Les poèmes d’Ogata contiennent clairement quelques points communs avec la poésie moderne japonaise des années 1920 : la brièveté, l’orthographe fidèle au langage parlé, la simplicité des mots et des phrases. Son originalité qui traverse tous ses poèmes vient surtout de ses réflexions sur la relation entre lui et l’autre, approfondies à travers l’écriture. Bien que sa période de création poétique ne soit pas longue, du premier recueil au dernier, il y a une évolution certaine. Alors que le premier, La Ville aux verres colorés, est teinté de lyrisme et d’une goutte d’exotisme, dans le dernier recueil, La Maison aux portes coulissantes de papier le poète se dirige plus directement vers la société contemporaine. La question de la relation du soi avec l’autre, qui me semble un sujet essentiel de la poétique d’Ogata, est toujours présente. Il se sent et se veut impénétrable. Cependant, il ne se contente pas toujours d’être enfermé dans son for intérieur.

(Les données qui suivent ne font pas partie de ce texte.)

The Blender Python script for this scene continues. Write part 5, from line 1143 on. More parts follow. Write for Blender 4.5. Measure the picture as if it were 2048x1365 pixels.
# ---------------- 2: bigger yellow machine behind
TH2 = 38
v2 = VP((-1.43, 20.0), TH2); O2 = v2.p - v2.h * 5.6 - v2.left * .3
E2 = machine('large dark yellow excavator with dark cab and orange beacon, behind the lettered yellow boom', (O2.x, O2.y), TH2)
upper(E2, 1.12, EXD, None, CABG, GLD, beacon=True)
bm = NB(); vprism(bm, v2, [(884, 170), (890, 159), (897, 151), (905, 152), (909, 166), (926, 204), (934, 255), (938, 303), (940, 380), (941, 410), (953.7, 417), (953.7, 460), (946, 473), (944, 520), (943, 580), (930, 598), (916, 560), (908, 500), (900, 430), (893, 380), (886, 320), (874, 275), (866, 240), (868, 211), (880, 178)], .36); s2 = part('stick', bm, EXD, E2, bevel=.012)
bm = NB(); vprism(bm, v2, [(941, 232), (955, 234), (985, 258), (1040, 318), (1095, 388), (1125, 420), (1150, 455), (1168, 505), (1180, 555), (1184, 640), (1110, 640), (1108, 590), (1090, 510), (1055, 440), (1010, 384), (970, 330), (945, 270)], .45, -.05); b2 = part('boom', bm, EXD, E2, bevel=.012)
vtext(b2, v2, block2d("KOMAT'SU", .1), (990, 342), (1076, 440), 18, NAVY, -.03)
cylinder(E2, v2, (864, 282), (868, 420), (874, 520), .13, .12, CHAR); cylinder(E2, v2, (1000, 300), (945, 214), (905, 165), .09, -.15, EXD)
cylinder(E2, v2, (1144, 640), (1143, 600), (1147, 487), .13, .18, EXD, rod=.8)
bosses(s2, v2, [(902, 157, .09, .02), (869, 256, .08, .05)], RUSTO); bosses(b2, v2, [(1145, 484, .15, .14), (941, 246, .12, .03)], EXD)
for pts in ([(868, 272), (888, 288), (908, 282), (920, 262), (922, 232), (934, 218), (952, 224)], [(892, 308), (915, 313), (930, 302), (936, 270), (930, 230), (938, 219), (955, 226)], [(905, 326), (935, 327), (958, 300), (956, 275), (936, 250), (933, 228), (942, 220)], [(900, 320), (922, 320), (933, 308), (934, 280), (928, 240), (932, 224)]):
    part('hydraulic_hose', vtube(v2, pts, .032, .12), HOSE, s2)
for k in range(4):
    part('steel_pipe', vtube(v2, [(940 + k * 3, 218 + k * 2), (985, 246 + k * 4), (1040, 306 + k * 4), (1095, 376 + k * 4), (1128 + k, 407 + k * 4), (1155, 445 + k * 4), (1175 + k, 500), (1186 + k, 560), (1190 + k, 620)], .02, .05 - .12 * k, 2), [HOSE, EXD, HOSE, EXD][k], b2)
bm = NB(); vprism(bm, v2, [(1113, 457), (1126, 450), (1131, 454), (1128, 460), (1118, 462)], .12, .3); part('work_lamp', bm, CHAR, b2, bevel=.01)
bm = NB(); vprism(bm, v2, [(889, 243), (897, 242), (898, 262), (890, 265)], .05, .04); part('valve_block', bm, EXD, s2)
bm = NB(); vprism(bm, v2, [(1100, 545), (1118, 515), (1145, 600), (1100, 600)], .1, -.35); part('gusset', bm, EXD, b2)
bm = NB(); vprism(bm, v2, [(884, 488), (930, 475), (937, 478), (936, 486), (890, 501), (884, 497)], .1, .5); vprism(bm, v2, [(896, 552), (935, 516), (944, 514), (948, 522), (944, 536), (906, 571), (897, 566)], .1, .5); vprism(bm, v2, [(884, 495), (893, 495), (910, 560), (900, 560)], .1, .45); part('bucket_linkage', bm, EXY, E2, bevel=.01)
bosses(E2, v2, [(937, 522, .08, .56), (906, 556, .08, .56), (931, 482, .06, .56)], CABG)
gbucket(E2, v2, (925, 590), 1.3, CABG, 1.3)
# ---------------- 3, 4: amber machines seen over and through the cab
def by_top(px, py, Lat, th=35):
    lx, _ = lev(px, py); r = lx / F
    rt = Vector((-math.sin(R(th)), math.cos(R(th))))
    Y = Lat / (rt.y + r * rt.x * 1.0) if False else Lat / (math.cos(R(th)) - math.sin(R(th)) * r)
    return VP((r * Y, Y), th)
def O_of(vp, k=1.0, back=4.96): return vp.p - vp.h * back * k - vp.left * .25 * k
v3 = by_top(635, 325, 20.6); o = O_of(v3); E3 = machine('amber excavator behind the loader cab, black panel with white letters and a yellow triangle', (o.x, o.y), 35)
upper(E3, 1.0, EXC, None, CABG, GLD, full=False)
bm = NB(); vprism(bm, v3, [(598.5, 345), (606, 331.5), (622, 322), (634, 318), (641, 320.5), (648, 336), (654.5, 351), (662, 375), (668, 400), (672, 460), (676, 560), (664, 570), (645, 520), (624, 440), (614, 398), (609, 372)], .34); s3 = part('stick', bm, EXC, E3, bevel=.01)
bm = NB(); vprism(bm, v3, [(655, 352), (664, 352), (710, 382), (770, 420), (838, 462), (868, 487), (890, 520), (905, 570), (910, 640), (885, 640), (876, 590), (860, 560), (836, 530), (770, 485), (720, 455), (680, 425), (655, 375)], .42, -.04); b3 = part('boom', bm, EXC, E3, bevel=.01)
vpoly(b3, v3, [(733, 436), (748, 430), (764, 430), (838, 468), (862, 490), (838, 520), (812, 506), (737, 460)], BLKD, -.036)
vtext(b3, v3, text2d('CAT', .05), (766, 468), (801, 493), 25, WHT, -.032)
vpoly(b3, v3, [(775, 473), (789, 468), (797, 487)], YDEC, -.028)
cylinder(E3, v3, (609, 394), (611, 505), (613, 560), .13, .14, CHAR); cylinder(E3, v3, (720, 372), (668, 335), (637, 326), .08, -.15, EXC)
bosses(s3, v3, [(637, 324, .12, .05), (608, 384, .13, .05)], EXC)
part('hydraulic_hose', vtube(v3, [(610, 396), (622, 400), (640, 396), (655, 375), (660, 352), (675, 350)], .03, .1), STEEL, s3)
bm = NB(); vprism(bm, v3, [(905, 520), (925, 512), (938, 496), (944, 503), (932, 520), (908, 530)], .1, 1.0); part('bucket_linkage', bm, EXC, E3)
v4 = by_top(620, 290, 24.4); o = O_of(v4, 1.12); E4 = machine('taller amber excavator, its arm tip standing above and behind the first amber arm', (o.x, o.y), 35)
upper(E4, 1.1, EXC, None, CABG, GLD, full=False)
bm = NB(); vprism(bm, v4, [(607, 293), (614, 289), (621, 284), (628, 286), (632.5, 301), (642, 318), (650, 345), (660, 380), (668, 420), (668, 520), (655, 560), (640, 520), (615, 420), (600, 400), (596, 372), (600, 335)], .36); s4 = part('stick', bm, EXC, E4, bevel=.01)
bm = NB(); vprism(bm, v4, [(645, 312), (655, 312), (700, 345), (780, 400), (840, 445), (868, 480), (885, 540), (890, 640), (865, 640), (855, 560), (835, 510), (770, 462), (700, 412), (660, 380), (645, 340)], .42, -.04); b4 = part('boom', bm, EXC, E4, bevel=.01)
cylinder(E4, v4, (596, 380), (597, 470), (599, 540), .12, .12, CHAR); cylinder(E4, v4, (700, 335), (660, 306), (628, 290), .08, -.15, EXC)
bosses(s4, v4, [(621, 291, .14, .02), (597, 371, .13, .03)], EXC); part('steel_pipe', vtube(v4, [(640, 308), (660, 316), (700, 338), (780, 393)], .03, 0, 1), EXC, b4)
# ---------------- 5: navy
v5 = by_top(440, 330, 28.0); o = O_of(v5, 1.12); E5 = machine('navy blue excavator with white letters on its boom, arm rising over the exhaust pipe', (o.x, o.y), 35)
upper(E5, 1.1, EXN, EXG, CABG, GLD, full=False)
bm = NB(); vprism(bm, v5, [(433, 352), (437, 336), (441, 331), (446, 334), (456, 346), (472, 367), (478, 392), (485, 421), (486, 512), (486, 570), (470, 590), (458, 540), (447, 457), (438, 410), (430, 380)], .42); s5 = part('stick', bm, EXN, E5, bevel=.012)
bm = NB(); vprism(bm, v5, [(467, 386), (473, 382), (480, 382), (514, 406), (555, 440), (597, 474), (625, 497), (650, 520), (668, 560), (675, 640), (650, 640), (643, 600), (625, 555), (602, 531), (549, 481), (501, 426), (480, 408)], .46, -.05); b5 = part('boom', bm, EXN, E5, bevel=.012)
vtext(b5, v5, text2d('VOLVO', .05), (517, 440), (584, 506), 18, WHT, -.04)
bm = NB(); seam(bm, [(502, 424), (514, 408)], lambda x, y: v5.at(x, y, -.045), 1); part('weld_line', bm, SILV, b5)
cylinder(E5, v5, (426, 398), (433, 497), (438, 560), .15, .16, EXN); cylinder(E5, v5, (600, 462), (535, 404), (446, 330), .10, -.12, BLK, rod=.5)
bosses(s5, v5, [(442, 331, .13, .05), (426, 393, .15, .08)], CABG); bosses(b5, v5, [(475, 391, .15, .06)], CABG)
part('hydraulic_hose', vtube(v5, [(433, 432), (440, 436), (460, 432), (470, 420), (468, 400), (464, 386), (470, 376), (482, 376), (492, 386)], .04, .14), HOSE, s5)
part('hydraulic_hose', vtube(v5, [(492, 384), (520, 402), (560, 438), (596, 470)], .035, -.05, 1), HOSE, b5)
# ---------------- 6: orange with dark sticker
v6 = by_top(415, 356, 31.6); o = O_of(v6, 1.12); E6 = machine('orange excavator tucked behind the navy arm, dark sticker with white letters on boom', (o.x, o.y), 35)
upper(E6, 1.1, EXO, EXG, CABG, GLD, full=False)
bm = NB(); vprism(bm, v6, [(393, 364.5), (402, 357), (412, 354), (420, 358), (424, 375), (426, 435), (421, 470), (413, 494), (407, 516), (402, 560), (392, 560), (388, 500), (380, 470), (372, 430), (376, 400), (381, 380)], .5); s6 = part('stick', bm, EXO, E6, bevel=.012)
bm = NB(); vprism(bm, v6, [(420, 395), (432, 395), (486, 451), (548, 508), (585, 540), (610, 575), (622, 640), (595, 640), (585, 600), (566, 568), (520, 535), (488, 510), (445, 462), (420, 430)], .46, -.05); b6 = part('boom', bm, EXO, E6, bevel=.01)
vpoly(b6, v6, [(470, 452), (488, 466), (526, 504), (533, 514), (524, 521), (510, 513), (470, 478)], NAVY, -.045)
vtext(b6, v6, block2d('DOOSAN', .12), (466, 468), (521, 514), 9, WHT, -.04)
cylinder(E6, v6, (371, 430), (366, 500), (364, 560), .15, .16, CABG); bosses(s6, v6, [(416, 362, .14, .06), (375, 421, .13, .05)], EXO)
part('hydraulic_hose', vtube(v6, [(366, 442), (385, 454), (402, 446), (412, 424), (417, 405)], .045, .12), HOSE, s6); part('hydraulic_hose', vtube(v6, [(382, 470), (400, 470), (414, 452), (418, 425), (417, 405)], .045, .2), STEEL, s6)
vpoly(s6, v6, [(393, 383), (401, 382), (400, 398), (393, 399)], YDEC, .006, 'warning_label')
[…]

Le poète exprime souvent un désir impatient et fort de communication quoiqu’il le fasse de manière maladroite. Le monde poétique d’Ogata n’est pas teinté d’un pessimisme maladif. C’est sans doute parce que le poète qui jette un regard nerveux autour de lui sait que le monde dans lequel il vit s’ouvre aussi vers le ciel et l’univers. Tout en souffrant de la difficulté d’avoir une relation juste avec le monde extérieur, c’est-à-dire sa femme, sa famille, ses amis, la société, le pays qu’est le Japon, son époque, il sait contempler le ciel et le cosmos. Il ne prend jamais dans ses poèmes une position égocentrique, narcissique. Et cela les allège. Dans le dernier recueil, disparus les poèmes en vers, les proses, où la ponctuation revient, prennent souvent le style du monologue. Il décide de rester chez lui, de rester lui-même, tout en laissant s’écouler les éléments du dehors : l’eau, l’air et la lumière, de sorte qu’il arrive à obtenir paradoxalement une liberté d’esprit. Cette décision ne devait pas être facile quand le poète vivait une époque de censure et de dénonciation. Il montre dans ses poèmes qu’il est resté un japonais médiocre et faible dégoûté d’être membre d’un pays qui s’acharnait à obtenir par la violence et militairement un panache. C’est sans doute la forme de résistance qu’il réussit à trouver contre l’arrogance belliciste de l’époque.
EXTRAITS DES POÈMES
《Le Vieux voisin qui est sur le point de mourir》
Il y a à côté de chez moi un vieillard qui est sur le point de mourir
Je n’arrive pas
à cesser d’être énervé par ce vieillard
à pas de velours faiblement
il passe la porte en cachette
puis tout bruit disparaît
non je ne veux pas le voir mais bizarrement je le rencontre souvent
et
mon inattention risque de le faire s’inviter dans ma maison
《La Nuit, à la fin du printemps quand on est fatigué》
Je vais poser un livre lourd comme le dictionnaire sur
la grenouille qui coasse
Je vais jeter de l’encre de Chine sur le lever tardif de la lune
Et
Je vais laisser la lampe électrique allumée toute la nuit.
《L’Automne idiot》
Le ciel d’automne s’est dégagé
Couché sur la terrasse en bois
Yeux entrouverts
Que s’élève à la perte de vue le ciel
《La Maison》
(la première partie)
La faible lumière qui s’éclaircissait au crépuscule s’est effacée, il faisait sombre, et quand l’habituel vent d’ouest s’est levé, les lampes se sont allumées dans la ruelle. La nuit est tombée. J’étais déjà à l’intérieur quand j’ai fermé les volets. Je ne les ai pas fermés de dehors pour m’en aller ailleurs.
(…)
(la dernière partie)
(…) Le repas du soir fini, je ne pense pas forcément qu’il ne reste plus qu’à me coucher, mais finalement je vais au lit. Je me réveille deux fois dans la nuit, et n’arrivant plus à me rendormir, il m’arrive de fumer une cigarette. De temps en temps quand je suis couché, des gouttes d’eau de pluie tombent du plafond sur mon visage, et au matin, personne ne vient ouvrir la porte que j’ouvre toujours de l’intérieur. Regard chassieux, visage distrait, cigarette aux lèvres, je soulève le couvercle de mon habitacle, l’air grave.